China prepares to strike back in trade spat, aims tariffs at S$3.95b of US goods
BEIJING - China is planning to impose its own tariffs on US imports, in retaliation against tariffs on Chinese goods that the White House has announced.
Beijing is readying tariffs on 28 products that China imports from the US ranging from fresh fruits and wine to steel pipes and recycled aluminium worth US$3 billion (S$3.9 billion), a spokesman for the Ministry of Commerce said on Friday (March 23).
The Ministry said the proposed import taxes were in response to the White House's March 1 announcement of steel and aluminium tariffs entering the US, signalling that China could be preparing a much larger round of retaliatory tariffs following Mr Trump's decision to further sanction Chinese products.
Mr Trump on Friday ordered the US Trade Representative (USTR) to publish in 15 days a list of Chinese products it intends to target with tariffs.
The goal is to levy up to US$ 50 billion worth of tariffs, to compensate for what the US deems China's predatory economic practices, determined by a "Section 301" investigation by the USTR.
Responding to the White House announcement, Chinese Ambassador to the US Cui Tiankai said it was groundless and discriminatory to accuse China of stealing American firms' intellectual property.
The end result of sanctions is damage to the American middle-class' pocket book, the balance sheet of American firms, and its people's confidence in the US long-term economic prospects, he added.
"I hope that people here will realise that people in China and in other developing countries are also fully capable of innovation," he said in a message on Facebook.
"It should not be viewed that (Americans) have a monopoly over innovation, and everybody else is just stealing from them."
State media have slammed Mr Trump's latest move, and said China will fight back against the US' misplaced attempts at shifting blame for its economic woes.
China Daily said that Mr Trump was trying to fool the US public that tariffs on imported goods would benefit them, when it would worsen inequality in the US and punish working families with higher prices on household basics.
"Compared to a world with no trade, median-income consumers in the US gain an estimated 29 per cent of their purchasing power from trade (according to a 2015 study)," it said. "But Trump does not want American people to know this.

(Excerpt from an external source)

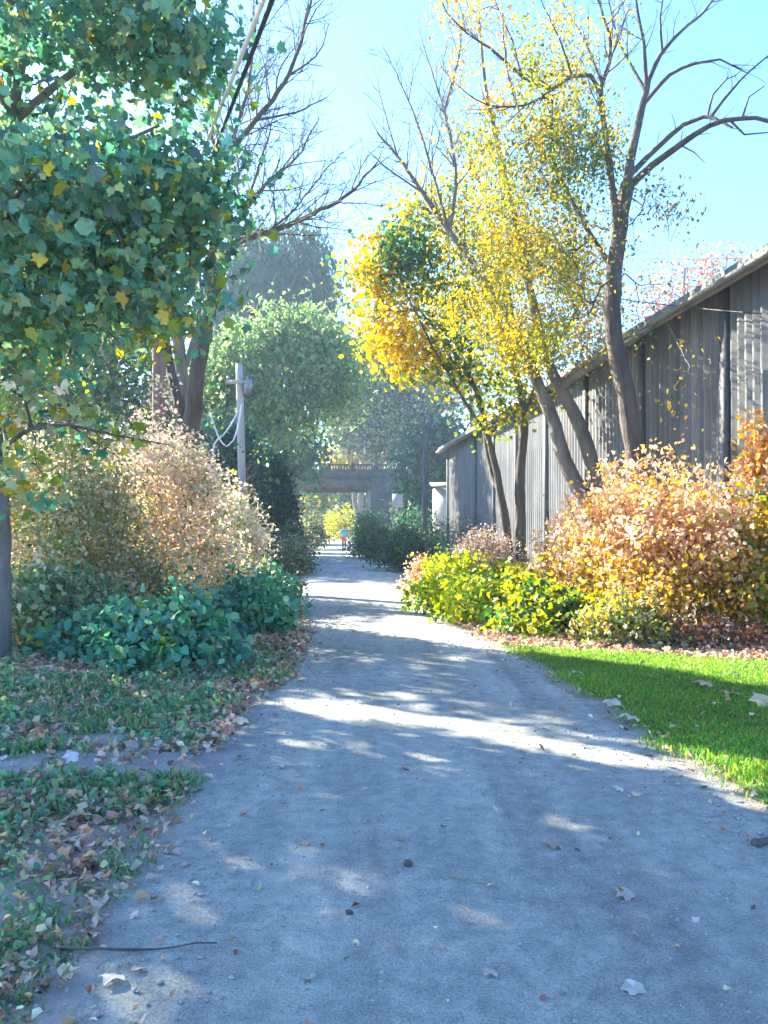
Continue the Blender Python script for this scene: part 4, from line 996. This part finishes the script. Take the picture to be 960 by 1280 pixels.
def tree_dark():
    rng = np.random.default_rng(301); d = 15.0
    limbs = [LP(d, [(802, 780), (797, 640), (792, 560), (780, 480), (767, 420), (767, 350), (775, 285), (784, 230)], .20, .135),
             LP(d, [(784, 236), (815, 207, -.3), (850, 181, -.6), (885, 158, -.9), (925, 147, -1.1), (990, 154, -1.4)], .075, .03),
             LP(d, [(786, 220), (820, 186, .2), (855, 156, .1), (880, 146, 0), (893, 148, -.2), (915, 160, -.4)], .06, .022),
             LP(d, [(888, 147, -.1), (905, 124, -.2), (928, 98, -.4), (972, 60, -.6)], .034, .012), LP(d, [(884, 146), (892, 118, .1), (908, 100, .1), (928, 86, .2)], .026, .008),
             LP(d, [(928, 147, -1.1), (936, 122, -1.2), (955, 106, -1.2)], .022, .008), LP(d, [(912, 150, -1), (930, 168, -1.1), (968, 164, -1.2)], .024, .009), LP(d, [(850, 181, -.6), (868, 190, -.7), (880, 205, -.7)], .02, .007),
             LP(d, [(784, 230), (791, 185, .2), (803, 135, .3), (810, 100, .3)], .095, .06),
             LP(d, [(810, 102, .3), (825, 70, .4), (850, 40, .5), (880, 15, .6), (898, -10, .6)], .05, .018), LP(d, [(808, 108, .3), (804, 50, .1), (795, 0, 0), (802, -40, 0)], .045, .014),
             LP(d, [(806, 112, .3), (790, 84, .6), (770, 40, .8), (758, -20, 1)], .042, .013), LP(d, [(803, 132, .3), (838, 93, 0), (870, 80, -.2), (900, 75, -.3), (932, 90, -.3)], .045, .011), LP(d, [(828, 66, .4), (826, 20, .2), (834, -30, 0)], .028, .01),
             LP(d, [(773, 300), (765, 230, -.3), (757, 170, -.5), (752, 110, -.6), (764, 60, -.7), (742, -15, -.8)], .075, .018),
             LP(d, [(754, 125, -.6), (738, 94, -.8), (715, 96, -1), (690, 112, -1.2), (658, 130, -1.4), (610, 132, -1.6), (575, 110, -1.7)], .045, .01),
             LP(d, [(690, 112, -1.2), (655, 98, -1), (640, 50, -.8), (618, 0, -.6)], .028, .01), LP(d, [(655, 98, -1), (612, 60, -1.3), (570, 30, -1.4), (540, -20, -1.5)], .026, .009), LP(d, [(715, 96, -1), (700, 50, -1), (672, -10, -1)], .026, .009), LP(d, [(753, 105, -.6), (730, 50, -.3), (700, 0, 0)], .03, .01),
             LP(d, [(768, 340), (730, 280, .5), (695, 215, .9), (660, 165, 1.2), (635, 90, 1.4), (628, 20, 1.5)], .06, .012), LP(d, [(760, 200, -.4), (725, 160, .2), (690, 170, .5), (640, 165, .7)], .04, .01)]
    Al = np.vstack([ell(690, 250, d, 95, 75, 1.6, 175, rng, .3), ell(720, 180, d - .4, 55, 50, 1.3, 52, rng, .3), ell(650, 150, d - .8, 65, 45, 1.3, 40, rng, .3), ell(690, 360, d + .3, 95, 70, 1.5, 150, rng, .3), ell(600, 40, d - 1, 70, 50, 1, 16, rng, .3), ell(690, 70, d - .6, 50, 40, 1, 22, rng, .3),
                    ell(815, 300, d - .2, 46, 65, 1.0, 40, rng, .3), ell(740, 60, d, 60, 60, 1.1, 10, rng, .3), ell(770, 390, d + .3, 60, 45, 1.0, 34, rng, .3), ell(760, 290, d - .4, 40, 50, .8, 36, rng, .3)])
    sh = twigs(limbs[9:14], rng, 3, .24, .40, 42, .35, .2, 1.3, .12, .0045) + twigs(limbs[1:8], rng, 2, .26, .26, 48, .35, .3, .6, .08, .0055) + twigs(limbs[14:], rng, 3, .22, .38, 42, .3, .25, 1.5, .12, .0042)
    def fn(q, cl, rng):
        px = CX + q[:, 0] / q[:, 1] * FOC; py = HOR - (q[:, 2] - EYE) / q[:, 1] * FOC; n = cl.max() + 1
        c = clump_pick([(GOLD, 2), (YELLOW, 4), (OLIVE, 2.6), (YGREEN, 3.4), ((.36, .32, .08), 1.5)], cl, n, rng)
        g = np.exp(-(((px - 735) / 55) ** 2 + ((py - 215) / 60) ** 2)) > rng.random(len(q)) * 1.1
        c = np.where(g[:, None], pick([(BGREEN, 2), (OLIVE, 3), (GREEN, 1)], len(q), rng), c)
        r = px > 792
        c = np.where(r[:, None], pick([(RUST, 2), (TAN, 2), (OLIVE, 3), (BGREEN, 2)], len(q), rng), c)
        o = (px < 640) & (py < 140); return np.where(o[:, None], pick([(ORANGE, 3), (YELLOW, 2), (GOLD, 2)], len(q), rng), c)
    tree('dark_barked_tree', 'tall dark barked tree with a bent trunk and bare upper limbs before the barn', limbs, Al,
         dict(src=Al, K=62, sig=(.17, .17, .24), size=.082, fn=fn, barn=True, tmpl=tmpl_simple(.26, .06), droop=.9, upn=.4), M_bark, rng, rtip=.0042, step=.32, wob=.05, shoots=sh)
tree_dark()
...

Instead, he has constantly painted US as a victim in global trade."
Nationalistic tabloid Global Times said in an editorial that the Trump administration's latest moves are "playing with fire and it will end in disaster for the US".
"Washington should dismiss the idea that China will concede in this trade war because it will find no white flags to mark China's surrender," it said.
"Instead, Washington will charge blindly into a bullfighter's red cape."